Finding the Most Reliable Strategy on Stochastic and Time-Dependent Transportation Networks: A Hypergraph Based Formulation

This study addresses the problem of determining the most reliable time-adaptive strategy on a stochastic and time-dependent transportation network. The reliability is measured as a conic combination of the mean and standard-deviation of travel time and is termed robust-cost. The stochastic time-dependent network is represented as a directed acyclic hypergraph, where the time-adaptive strategies correspond to the hyperpaths. This representation transforms the problem to that of determining the hyperpath with the least robust-cost on the constructed hypergraph. The minimum robust-cost strategy problem is difficult to solve because of the non-linear objective function. Consequently, the solution procedures commonly adopted in the literature —that are based on substrategy optimality and substrategy non-dominance —are not applicable to this problem. In this light, we propose a novel bounds-based iterative algorithm that determines the minimum robust-cost strategy on the stochastic and time-dependent networks.
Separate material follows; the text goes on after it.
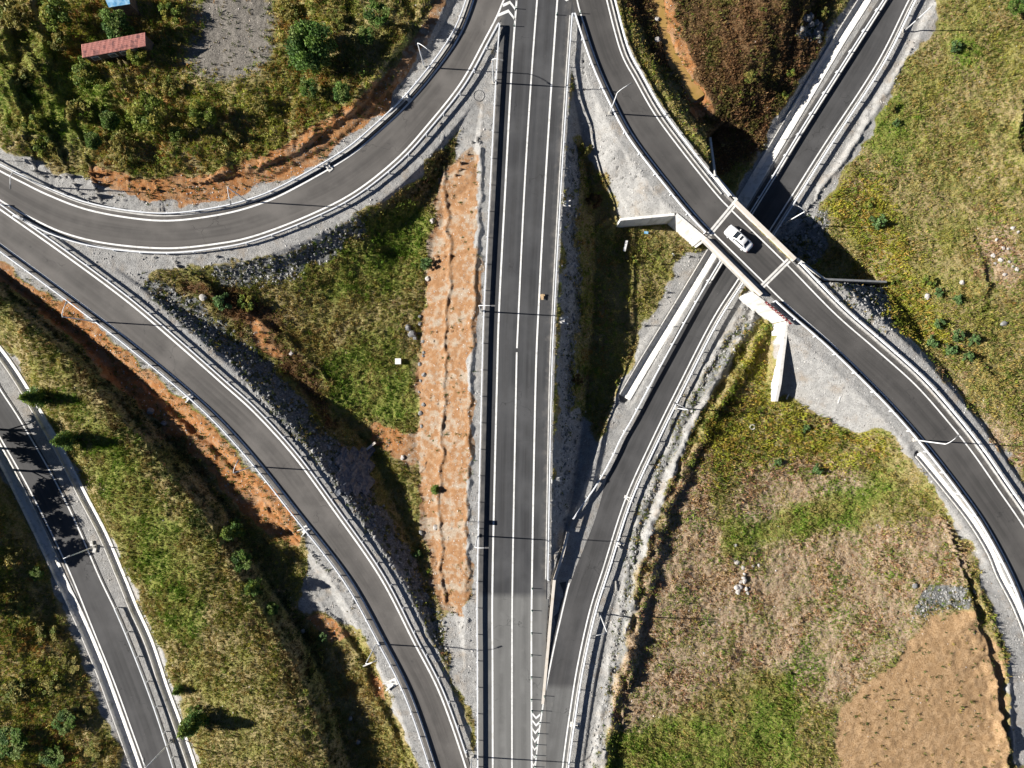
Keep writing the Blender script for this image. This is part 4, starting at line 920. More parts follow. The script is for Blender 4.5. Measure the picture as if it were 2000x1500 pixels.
# ------------------------------------------------------------------ small loose things
x, y, z = PG(779, 706); bx = empty('white_box', (x, y, z), 0, 'white concrete box standing alone on the grass of the triangle', 'box')
MB().box(0, 0, .38, .86, .84, .84).build('body', M['concrete_white'], bx, bevel=.02); MB().box(0, 0, .83, .94, .92, .07).build('lid', M['white'], bx, bevel=.015)
x, y, z = P(1058.5, 579, .02); ct = empty('carton', (x, y, z), .2, 'small torn tan carton lying on the main road beside the lane line', 'carton')
MB().box(0, 0, .17, .42, .62, .34).build('body', M['carton'], ct); MB().box(.27, .1, .3, .3, .3, .02, .3).build('flap', M['carton'], ct); MB().box(-.05, -.42, .33, .36, .26, .02, -.2).build('flap', M['carton'], ct)
def torus(px, py, R1, R2, mat, name, label, cat, up=0.05):
    x, y, z = PG(px, py); mb = MB(); n1, n2 = 28, 8; v = [((R1 + R2 * cos(b_)) * cos(a_), (R1 + R2 * cos(b_)) * sin(a_), R2 * sin(b_)) for a_ in [2 * pi * i / n1 for i in range(n1)] for b_ in [2 * pi * j / n2 for j in range(n2)]]
    f = [(i * n2 + j, ((i + 1) % n1) * n2 + j, ((i + 1) % n1) * n2 + (j + 1) % n2, i * n2 + (j + 1) % n2) for i in range(n1) for j in range(n2)]
    return tag(mb.add(v, f).build(name, mat, smooth=True, loc=(x, y, z + up)), label, cat)
torus(1469, 834, .36, .13, M['concrete'], 'tyre', 'pale dusty tyre lying in tall grass right of a lamp shadow', 'tyre', .15)
torus(1199, 1309, .34, .14, M['black'], 'tyre', 'dark tyre lying at the edge of the gravel heap by the dry field', 'tyre', .12)
torus(935.5, 187, .83, .045, M['lamp_head'], 'cable_ring', 'thin dark ring of cable lying on the gravel wedge', 'cable', .03)
def plank(px, py, px2, py2, wd, mat, name, label, cat, up=.1):
    a = E0(PG(px, py)); c2 = E0(PG(px2, py2)); L = np.linalg.norm(c2 - a); mid = (a + c2) / 2
    o = MB().box(0, 0, 0, L, wd, .07).build(name, mat, bevel=.012, loc=tuple(mid + E0((0, 0, up)))); o.rotation_euler = (0, -atan2(c2[2] - a[2], np.hypot(*(c2 - a)[:2])), atan2(c2[1] - a[1], c2[0] - a[0])); tag(o, label, cat)
plank(1223, 471, 1218, 492, .42, M['white'], 'board', 'pale blue-white board lying in the shaded grown ground below the bridge walls', 'board', .6)
plank(1257, 455, 1265, 456, .4, M['blue'], 'sheet_scrap', 'small light blue scrap lying in the shade below the wing wall', 'scrap', .5)
plank(1312, 496, 1316, 500, .25, M['white'], 'board', 'small white board lying in the sunny yellow grass near the bridge', 'board', .4)
plank(1636, 788, 1641, 774, .16, M['white'], 'board', 'short white stick lying on the pale gravel apron', 'board', .1)
plank(1540, 770, 1535, 780, .2, M['white'], 'board', 'short white board at the tip of the white wing wall', 'board', .15)
plank(709, 1301, 728, 1293, .2, M['concrete_white'], 'pipe', 'white plastic pipe lying on brown soil below the left ramp', 'pipe', .1)
plank(1202, 1154, 1202, 1134, .2, M['concrete'], 'board', 'narrow grey board standing out of the shaded gravel heap', 'board', .2)
# crumpled plastic sheet and culvert head in the low corner of the triangle
cpts = [(662, 915), (690, 880), (712, 878), (728, 905), (722, 940), (700, 965), (672, 950)]
C0 = E0(PG(695, 918)); n = 26; vv = []; 
for i in range(n + 1):
    for j in range(n + 1):
        px = 660 + 68 * i / n + 6 * sin(j * .7); py = 876 + 88 * j / n + 5 * sin(i * .9); q = PG(px, py)
        cr = float(fbm((q[0] * .6 - q[1] * .8) * 3.2, (q[0] * .8 + q[1] * .6) * .7, .8, 3, 77))
        vv.append((q[0] - C0[0], q[1] - C0[1], q[2] - C0[2] + .12 + .55 * cr))
o = MB().add(vv, [(i * (n + 1) + j, i * (n + 1) + j + 1, (i + 1) * (n + 1) + j + 1, (i + 1) * (n + 1) + j) for i in range(n) for j in range(n)]).build('plastic_sheet', M['tarp'], smooth=False, loc=tuple(C0)); tag(o, 'crumpled grey plastic sheet spread on the stone slope near the culvert', 'plastic sheet')
wing_wall('small beige culvert headwall at the low corner of the triangle', [(717, 880, -4.6), (734, 866, -4.6)], -7, .35, 'concrete_rust', 'culvert_headwall', None)
# muddy stream on the brown hill
sp = spline(W([(1276, -40), (1280, 20), (1290, 60), (1312, 115), (1336, 155), (1362, 195)], -2.8), 1.0); zz = ground_z(sp[:, 0], sp[:, 1]); zs = np.convolve(np.pad(zz, 6, mode='edge'), np.ones(13) / 13, 'valid'); sp[:, 2] = zs + .28
m_, nt_, b_ = new_mat('muddy_water'); b_.inputs['Base Color'].default_value = (.36, .24, .075, 1); b_.inputs['Roughness'].default_value = .25
nn = N(nt_, 'ShaderNodeTexNoise'); nt_.links.new(mixc(nt_, ramp(nt_, noise(nt_, .5, 4), .35, .65), (.33, .21, .06), (.40, .24, .09)), b_.inputs['Base Color'])
tag(sweep('stream', sp, [(1.25, 0), (-1.1, 0)], m_), kind='structure')

# ------------------------------------------------------------------ the white car
def car():
    x, y, z = P(1443, 466, .6); root = empty('parked_car', (x, y, .004), atan2(.67, -.735), 'white saloon car with dark sunroof driving over the bridge', 'car')
    mw = simple('white_car_paint', (.80, .80, .79), (.78, .78, .77), 1., .25, spec=.5); mg = simple('car_glass', (.015, .02, .025), (.02, .025, .03), 1., .06, spec=.6)
    def loft(sec, n=14):
        V = []; F = []
        for (x, hw, z0, z1, sq) in sec:
            for i in range(n):
                a = pi * i / (n - 1); c_ = cos(a); s_ = sin(a)
                yy = hw * math.copysign(abs(c_) ** sq, c_); zz = z0 + (z1 - z0) * (s_ ** sq if s_ > 0 else 0); V.append((x, yy, zz))
        for k in range(len(sec) - 1):
            for i in range(n - 1): F.append((k * n + i, k * n + i + 1, (k + 1) * n + i + 1, (k + 1) * n + i))
            F.append((k * n, (k + 1) * n, (k + 1) * n + n - 1, k * n + n - 1))
        F.append(tuple(range(n))); F.append(tuple((len(sec) - 1) * n + i for i in reversed(range(n)))); return MB().add(V, F)
    loft([(2.36, .55, .32, .56, .5), (2.3, .72, .25, .66, .42), (2.1, .84, .2, .76, .4), (1.7, .90, .2, .86, .36), (1.0, .92, .2, .95, .34), (.2, .92, .2, .96, .34), (-.9, .92, .2, .97, .34), (-1.6, .91, .2, .98, .36), (-2.0, .87, .22, .96, .38), (-2.25, .78, .27, .86, .42), (-2.36, .62, .34, .7, .5)]).build('body', mw, root, True)
    cab = loft([(1.05, .74, .90, .93, .4), (.35, .68, .92, 1.34, .42), (.05, .66, .92, 1.43, .42), (-.6, .66, .92, 1.45, .42), (-1.05, .64, .92, 1.38, .42), (-1.72, .66, .93, .98, .4)]).build('roof', mw, root, True)
    def plate(name, pts, mat, par=root): return MB().add(pts, [tuple(range(len(pts)))]).build(name, mat, par)
    plate('windscreen', [(.96, .60, .99), (.96, -.60, .99), (.36, -.53, 1.375), (.36, .53, 1.375)], mg)
    plate('rear_window', [(-1.62, -.50, 1.075), (-1.62, .50, 1.075), (-1.10, .47, 1.40), (-1.10, -.47, 1.40)], mg)
    plate('sunroof', [(.0, .36, 1.462), (.0, -.36, 1.462), (-.32, -.36, 1.477), (-.32, .36, 1.477)], mg)
    for s in (1, -1):
        plate('side_window', [(.75, s * .745, .98), (-1.35, s * .72, 1.0), (-1.0, s * .655, 1.30), (.28, s * .69, 1.28)], mg)
        MB().box(.72, s * 1.0, 1.0, .16, .22, .14).build('side_mirror', mw, root, bevel=.03)
        MB().box(2.17, s * .62, .64, .24, .34, .12, -s * .35).build('headlight', M['galv'], root, bevel=.03)
        MB().box(-2.24, s * .62, .74, .14, .34, .14, s * .25).build('tail_light', M['red_cloth'], root, bevel=.03)
        for xx in (1.42, -1.42):
            wv = MB().tube([(0, -.11, 0), (0, .11, 0)], .32, 20).build('wheel', M['black'], root, loc=(xx, s * .82, .32)); MB().tube([(0, s * .1, 0), (0, s * .118, 0)], .2, 16).build('rim', M['galv'], wv)
    plate('number_plate', [(-2.37, -.24, .5), (-2.37, .24, .5), (-2.37, .24, .62), (-2.37, -.24, .62)], M['white'])
car()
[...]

This algorithm needs to determine the least and K-best strategies in the second moment of travel time, for which an efficient procedure is also proposed. The algorithm is shown to be exact and exhibit parameterically polynomial behavior; computational tests were performed to demonstrate its efficiency. Further, tests showed that the minimum robust-cost strategy compromises little in terms of the mean travel time (0.2%–2.9%) —compared to least expected travel time strategy— with significant reduction in travel time variability (6.2%–29.8%).